Did the Board learn nothing from the events in Bristol, where the authorities ignored the overriding public view that a slave trader's statue should be removed from its place of prominence and honour?

Undoubtedly, precious resources will have to be diverted to increase security, to protect the statue of the slave trader Sir Robert Geffrye (even though it is only a replica) if it is to remain in situ.
01.08.2020, 11:12
This is a very sensible and balanced decision that should act as a template of how to approach such difficult questions. The statue is effectively an exhibit at the museum. The presumption should always be that interpretation is better than erasing history. How will a child understand what is right or wrong if no examples of wrongs exist? The comment suggesting hashtag militancy and pressure on the museum's funders is a perfectly put example of what is wrong with the approach it advocates.
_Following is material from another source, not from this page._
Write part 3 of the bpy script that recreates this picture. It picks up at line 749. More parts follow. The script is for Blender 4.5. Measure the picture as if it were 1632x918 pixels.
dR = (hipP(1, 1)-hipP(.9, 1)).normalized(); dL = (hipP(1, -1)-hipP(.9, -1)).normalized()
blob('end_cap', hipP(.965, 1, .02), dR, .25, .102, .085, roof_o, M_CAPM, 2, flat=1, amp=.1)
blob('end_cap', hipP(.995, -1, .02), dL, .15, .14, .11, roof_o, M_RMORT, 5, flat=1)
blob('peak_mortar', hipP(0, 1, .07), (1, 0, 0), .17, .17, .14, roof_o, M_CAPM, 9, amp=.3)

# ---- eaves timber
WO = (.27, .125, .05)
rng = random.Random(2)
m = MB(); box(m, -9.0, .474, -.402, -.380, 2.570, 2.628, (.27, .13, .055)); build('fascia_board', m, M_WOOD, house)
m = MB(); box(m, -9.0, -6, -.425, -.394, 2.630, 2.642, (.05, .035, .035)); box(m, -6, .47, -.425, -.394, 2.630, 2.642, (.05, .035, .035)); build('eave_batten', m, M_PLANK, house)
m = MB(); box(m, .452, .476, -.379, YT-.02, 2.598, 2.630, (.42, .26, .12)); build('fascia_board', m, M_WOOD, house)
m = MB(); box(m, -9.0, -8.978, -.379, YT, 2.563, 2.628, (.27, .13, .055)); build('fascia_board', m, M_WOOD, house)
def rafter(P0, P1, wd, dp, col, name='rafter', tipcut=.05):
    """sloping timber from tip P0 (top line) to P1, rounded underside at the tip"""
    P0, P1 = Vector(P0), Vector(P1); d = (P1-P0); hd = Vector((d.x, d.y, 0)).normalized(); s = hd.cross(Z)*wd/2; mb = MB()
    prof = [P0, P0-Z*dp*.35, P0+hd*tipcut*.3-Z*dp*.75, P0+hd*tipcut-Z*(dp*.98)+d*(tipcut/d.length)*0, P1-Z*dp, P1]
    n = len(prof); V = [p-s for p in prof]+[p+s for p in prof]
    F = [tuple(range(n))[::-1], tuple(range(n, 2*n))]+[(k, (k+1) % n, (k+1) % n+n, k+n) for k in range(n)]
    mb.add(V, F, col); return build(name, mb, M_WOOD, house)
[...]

Sorry, but its true.
05.08.2020, 22:39
That last bit should be ... in the interests of ‘balance‘ (all carefully interpreted of course).
05.08.2020, 22:38
On that reasoning, presumably you’d argue in favour of retaining on display statues of Jimmy Saville, with appropriate interpretation, as a useful warning to children of wrongdoing. And what about all those statues of those wrong ‘uns Stalin, Hitler and Saddam Hussein in the interests os ‘balance’ (all carefully interpreted of course, in the intere
31.07.2020, 13:40
This is very disappointing. Evidently the trustees have learnt nothing over the past few months. Perhaps some of their more empathetic funders will put gentle pressure on them. #geffryemustfall isn't trending yet, but let's hope it does.